Korean activists jump into the sea near the Convention Center to demonstrate the seriousness of their plight. (Photo courtesy Via Campesina)
He said the peasants, landless laborers, women, and especially the Dalits, or outcasts, who resist these policies are routinely subjected to harassment.

Witnesses said the WTO has made the peasant families lose their farmland, after which they must work abroad as migrant laborers.

Witnesses included Shanti, a member of the Dalit Women’s Forum in South India, who told the tribunal how women farmers have been forced to shift from planting food crops to export crops such as flowers, because of WTO related policies.
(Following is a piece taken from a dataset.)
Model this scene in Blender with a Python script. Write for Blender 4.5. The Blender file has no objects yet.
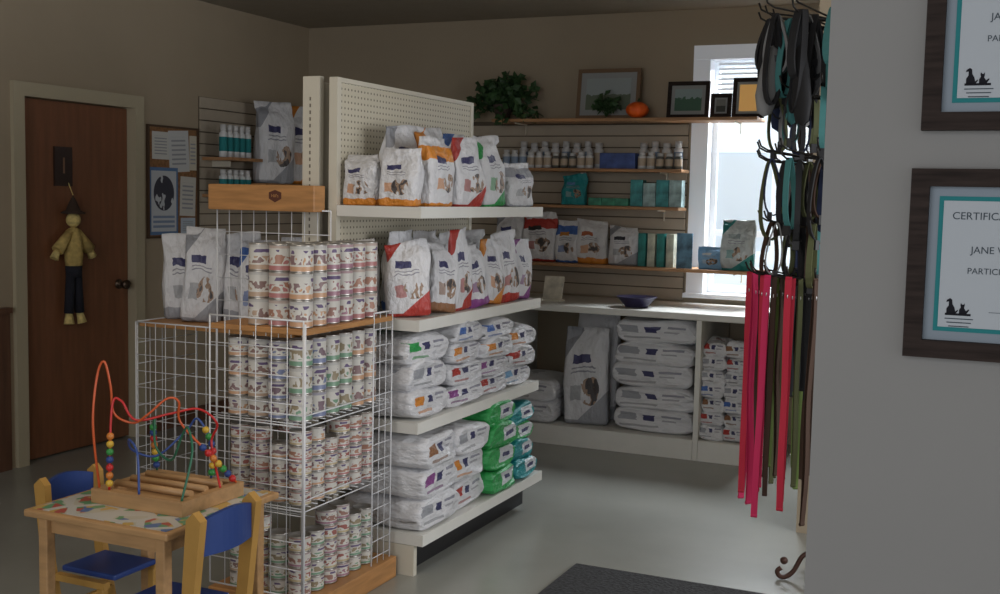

Flower cultivation exposes them to high amounts of chemical pesticides, placing them in danger from poisonings, ill health and death.

The tribunal, organized by the Asian Peasant Coalition and the Peasant Movement of the Philippines, ended with a march in downtown Hong Kong leading to the HK Convention Center where the WTO meeting was in its third day.

The farmers then symbolically crushed the WTO and U.S. imperialist domination by kicking, pushing down, and poking at a mascot of U.S. President George Bush with flagsticks. Pesticide Action Network Asia-Pacific Executive Director Sarojeni Rengam, one of the tribunal’s prosecutors, led the program in the protest action held at Victoria Bay in front of the Convention Center, together with peasant, worker and women leaders from the Philippines, India, Malaysia and other countries. The event ended with the burning of the U.S. flag.

On Thursday, a group of Korean farmers performed a full-body bow every three steps, bowing the distance from Victoria Park to outside the Convention Centre, in the hope that their need for fair treatment would be recognized. Their action brought some onlookers to tears.